Con todas esas facilidades, ¿qué construcción política y estructural les será reconocida a los republicanos? Tal vez la recuperación del pluralismo en la marca de la Generalitat -en la concepción de los 7,5 millones de catalanes como un solo pueblo-, y una modernización de la maquinaria de la corporación que rige los medios de comunicación públicos. La bienintencionada feminización de los Mossos no podrán rentabilizarla (la actual consellera socialista es inteligente), y la reconocida Conselleria de Interior de Aragonès corre injustamente el riesgo de ser recordada por su mala gestión -puntual y arrogante, tanto política como comunicativa- de la huida canicular de Puigdemont.
ERC celebra mañana su 30º Congreso, un cónclave muy importante para Cataluña, pero también para España.
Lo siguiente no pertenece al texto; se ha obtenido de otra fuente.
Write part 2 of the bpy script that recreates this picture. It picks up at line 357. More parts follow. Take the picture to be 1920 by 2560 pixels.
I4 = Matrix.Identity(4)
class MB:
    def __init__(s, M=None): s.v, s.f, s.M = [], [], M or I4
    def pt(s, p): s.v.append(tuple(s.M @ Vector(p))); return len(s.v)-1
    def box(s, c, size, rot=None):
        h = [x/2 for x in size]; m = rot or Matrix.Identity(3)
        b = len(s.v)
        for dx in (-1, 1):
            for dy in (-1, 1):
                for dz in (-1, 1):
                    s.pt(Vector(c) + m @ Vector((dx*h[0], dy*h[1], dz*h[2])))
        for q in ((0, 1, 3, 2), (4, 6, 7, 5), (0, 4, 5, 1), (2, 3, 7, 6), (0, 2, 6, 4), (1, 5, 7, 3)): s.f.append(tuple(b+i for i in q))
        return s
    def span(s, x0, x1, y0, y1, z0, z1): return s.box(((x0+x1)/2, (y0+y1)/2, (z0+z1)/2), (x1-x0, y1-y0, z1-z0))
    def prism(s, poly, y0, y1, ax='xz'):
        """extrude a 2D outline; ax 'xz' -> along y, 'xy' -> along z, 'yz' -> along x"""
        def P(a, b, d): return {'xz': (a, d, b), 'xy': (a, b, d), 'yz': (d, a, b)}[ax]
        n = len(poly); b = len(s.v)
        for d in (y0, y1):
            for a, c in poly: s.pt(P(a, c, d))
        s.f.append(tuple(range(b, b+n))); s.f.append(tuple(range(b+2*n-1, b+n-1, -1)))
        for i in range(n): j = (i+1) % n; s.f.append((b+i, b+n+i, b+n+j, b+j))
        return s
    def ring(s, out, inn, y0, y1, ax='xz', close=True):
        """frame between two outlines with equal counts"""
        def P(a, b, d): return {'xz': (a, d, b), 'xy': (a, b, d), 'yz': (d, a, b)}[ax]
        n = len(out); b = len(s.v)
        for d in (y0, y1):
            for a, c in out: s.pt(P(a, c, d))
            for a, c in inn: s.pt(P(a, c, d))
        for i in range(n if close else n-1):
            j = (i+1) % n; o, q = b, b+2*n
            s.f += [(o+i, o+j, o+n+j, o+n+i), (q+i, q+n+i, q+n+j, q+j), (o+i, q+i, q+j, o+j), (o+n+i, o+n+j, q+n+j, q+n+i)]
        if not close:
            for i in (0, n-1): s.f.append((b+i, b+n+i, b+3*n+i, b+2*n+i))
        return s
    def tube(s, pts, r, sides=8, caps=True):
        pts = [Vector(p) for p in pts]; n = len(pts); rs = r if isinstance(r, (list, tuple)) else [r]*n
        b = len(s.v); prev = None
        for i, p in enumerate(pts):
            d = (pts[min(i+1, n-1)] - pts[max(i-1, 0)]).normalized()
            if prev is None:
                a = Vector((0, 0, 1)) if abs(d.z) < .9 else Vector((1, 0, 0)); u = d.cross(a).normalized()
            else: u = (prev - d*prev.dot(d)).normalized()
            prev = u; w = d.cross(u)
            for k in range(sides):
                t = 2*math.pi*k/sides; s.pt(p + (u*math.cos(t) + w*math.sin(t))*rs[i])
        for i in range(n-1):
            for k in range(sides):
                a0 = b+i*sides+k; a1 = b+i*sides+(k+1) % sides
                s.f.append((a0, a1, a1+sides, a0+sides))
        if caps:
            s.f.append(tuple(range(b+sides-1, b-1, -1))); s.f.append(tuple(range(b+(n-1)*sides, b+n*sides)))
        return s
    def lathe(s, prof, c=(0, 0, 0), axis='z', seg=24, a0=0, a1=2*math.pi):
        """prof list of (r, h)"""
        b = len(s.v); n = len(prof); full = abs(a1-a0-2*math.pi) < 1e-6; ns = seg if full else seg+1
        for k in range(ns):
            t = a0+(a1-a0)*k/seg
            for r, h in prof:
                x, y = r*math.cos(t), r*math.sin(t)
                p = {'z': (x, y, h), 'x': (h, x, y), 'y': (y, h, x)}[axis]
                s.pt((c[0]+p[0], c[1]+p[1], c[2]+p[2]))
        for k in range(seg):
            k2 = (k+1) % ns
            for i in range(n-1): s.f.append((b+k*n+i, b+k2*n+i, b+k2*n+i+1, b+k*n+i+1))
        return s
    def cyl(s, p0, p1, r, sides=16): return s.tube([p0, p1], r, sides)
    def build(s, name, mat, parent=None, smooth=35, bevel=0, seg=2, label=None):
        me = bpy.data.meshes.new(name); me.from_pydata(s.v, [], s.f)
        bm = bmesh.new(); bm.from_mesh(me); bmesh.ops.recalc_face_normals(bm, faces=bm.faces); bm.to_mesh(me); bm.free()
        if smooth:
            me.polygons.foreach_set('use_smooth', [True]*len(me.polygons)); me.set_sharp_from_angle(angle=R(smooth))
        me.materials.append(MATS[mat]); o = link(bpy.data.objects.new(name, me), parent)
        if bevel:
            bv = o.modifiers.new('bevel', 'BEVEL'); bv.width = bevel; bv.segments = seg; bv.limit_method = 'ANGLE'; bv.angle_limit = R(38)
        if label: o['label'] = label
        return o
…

Esquerra Republicana es un partido imprescindible para la construcción de una Cataluña decente y justa, con unas bases persistentes que, más pronto que tarde, volverán a situarlo en primera línea. Al margen de la goleada que Junqueras ha infligido a las candidaturas rivales en la presentación de los avales, y más allá del desconocimiento casi total respecto a su principal rival (avalado por la vieja guardia), creo que el político de Sant Andreu tiene el derecho, casi la obligación histórica, de liderar una candidatura electoral tras la previsible caída de su inhabilitación (si los jueces no enmiendan la plana a la mayoría de los representantes de la soberanía popular). Diría más: es lo emocionalmente comprensible si pensamos que, dadas las circunstancias, el político independentista, que compatibiliza su pedigrí secesionista y pacífico -origen de su encarcelamiento- con su manifiesto poliamor a una España entre iguales -a sus gentes, su lengua y su cultura- no ha tenido esa oportunidad. Pere Aragonès, Marta Rovira y Ernest Maragall sí, y con sonoras derrotas. Puigdemont espera en Waterloo anhelando un sábado de buenas noticias, e intuyo que estas no pasan por el triunfo de Junqueras.
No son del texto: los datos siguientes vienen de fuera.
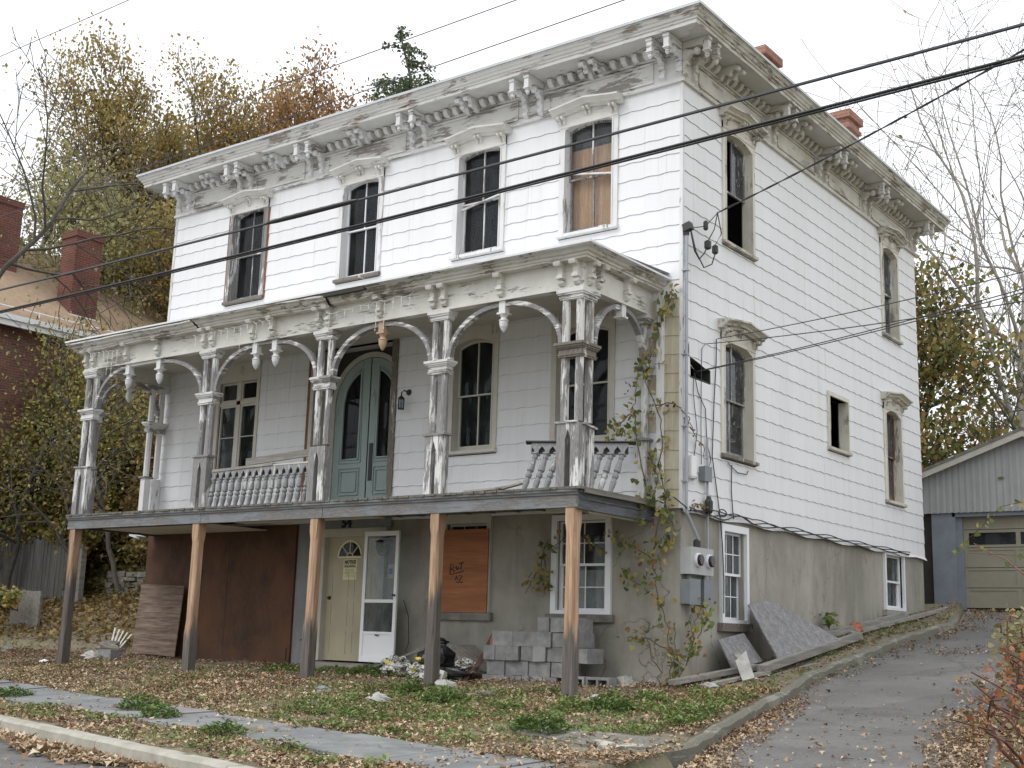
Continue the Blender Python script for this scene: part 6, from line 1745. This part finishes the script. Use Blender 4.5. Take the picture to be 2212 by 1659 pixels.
# upright yellow olive maple, left of the roof
tk = dict(kids=[20, 9, 5], wig=.045, up=.10, ang=[(14, 40), (16, 34), (18, 45)], lpn=12, spread=.34, start=[.12, .15, .1], rmin=.014, len=[(.42, .62), (.34, .5), (.35, .5)], seg=.6)
for i, (tx, ty, tl, lm, dn, lab) in enumerate((
    (-31.7, 14, 14.0, 'lv_tan', 1, 'tall olive gold maple just left of the roof corner'),
    (-30.4, 15, 14.6, 'lv_tan', 1, 'tall golden maple rising directly above the left roof corner'),
    (-29.2, 15.5, 14.4, 'lv_tan', .8, 'golden maple above the first cornice bracket bay'),
    (-27.9, 16, 12.9, 'lv_org', .9, 'brown gold maple, first of the rust tinted crowns from the left'),
    (-26.4, 16.5, 13.3, 'lv_org', .9, 'tallest rust tinted maple above the second upper window'),
    (-24.7, 17, 13.4, 'lv_org', .9, 'orange brown maple lower than the tallest rust tinted one'),
    (-23.2, 18, 12.4, 'lv_org', .8, 'lowest rust coloured maple, nearest to the dark hemlock'))):
    tree('upright_maple' if i < 3 else 'orange_maple', lab, (tx, ty, 0), (.0, 0, 1), tl, .28, 3, prm(60+i, **tk), lm, .135, group='trees on the left', density=dn)
tree('yellow_tree', 'bushy golden tree filling the gap between brick house and white house', (-23.8, 11.5, 0), (.02, 0, 1), 9.6, .24, 3, prm(15, **dict(tk, ang=[(25, 50), (25, 50), (25, 60)])), 'lv_tan', .12, group='trees on the left', density=.6)
tree('yellow_tree', 'dark golden tree close behind the left wall of the white house', (-19.0, 10.5, 0), (-.05, 0, 1), 8.6, .22, 3, prm(16, **dict(tk, ang=[(25, 50), (25, 50), (25, 60)])), 'lv_yel', .12, group='trees on the left', density=.9)
# hemlock
def hemlock():
    t = thing('hemlock', (-21.6, 18, 0), 'dark green hemlock top with a bent tip above the roof', 'tree'); mb = MB(); r_ = random.Random(5); A = []
    tr = [(-21.6, 18, 0), (-21.5, 18, 16), (-21.7, 18, 19), (-22.5, 18, 21.4)]; mb.tube(tr, [.28, .12, .06, .015], 6)
    for i in range(70):
        z = 14+7.2*(i/70)**.9; xx = float(np.interp(z, [0, 16, 19, 21.4], [-21.6, -21.5, -21.7, -22.5])); L_ = max(.5, 4.3*(1-(z-12.0)/10.2)); a = r_.uniform(0, 6.28)
        if z > 18.8 and r_.random() < .45: continue
        q0 = Vector((xx, 18, z)); d = Vector((math.cos(a), math.sin(a), .22)); q1 = q0+d*L_*.6; q2 = q0+d*L_+Vector((0, 0, -.25*L_))
        mb.tube([q0, q1, q2], [.03, .018, .008], 4)
        for k in range(int(62*L_)):
            tt = r_.uniform(.15, 1); p = q0.lerp(q1, tt*1.6) if tt < .6 else q1.lerp(q2, (tt-.6)/.4)
            sp = .30*L_*(1-.6*tt); A.append((p.x+r_.gauss(0, sp*.6), p.y+r_.gauss(0, sp*.6), p.z+r_.gauss(0, .07)-.03))
    obj('trunk', mb, M['bark'], t); scatter_leaves(np.array(A), .15, M['lv_dark'], 'crown', t, nrm_up=.4)
hemlock()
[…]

Acabo con una anécdota relatada por Rovira i Virgili sobre el conde de Romanones que el actual inquilino del Palau haría bien en interiorizar. Rovira i Virgili explica la argumentación que hizo el conde cuando se le preguntó si creía que en Cataluña la cuestión social haría desaparecer la cuestión soberanista: «Supongamos que estoy enfermo y que tengo habitualmente un fuerte dolor de cabeza. Un día de ambiente húmedo, turbio, salgo al jardín y cojo una pleuresía. Por supuesto, mientras la pleuresía sigue su curso, no me acuerdo del dolor de cabeza, pero al final la pleuresía se cura, y el dolor de cabeza vuelve a salir de nuevo».
Parábola que hoy, un siglo después, muchas personas en la Península Ibérica -incluyo a una legítima parte de la Cataluña progresista- parecen no tener capacidad o voluntad de entender. Creo en ese sentido que, a partir del lunes, Junqueras podrá emular al gran Rafael Campalans, aquel dirigente de la Unió Socialista de Catalunya, muchas veces aliada de la Esquerra de Macià. Porque, como Campalans solía decir, la política, en esencia, es pedagogía.
Jordi del Río es periodista y ex director general de Medios de Comunicación en Presidencia de la Generalitat 2016-2024.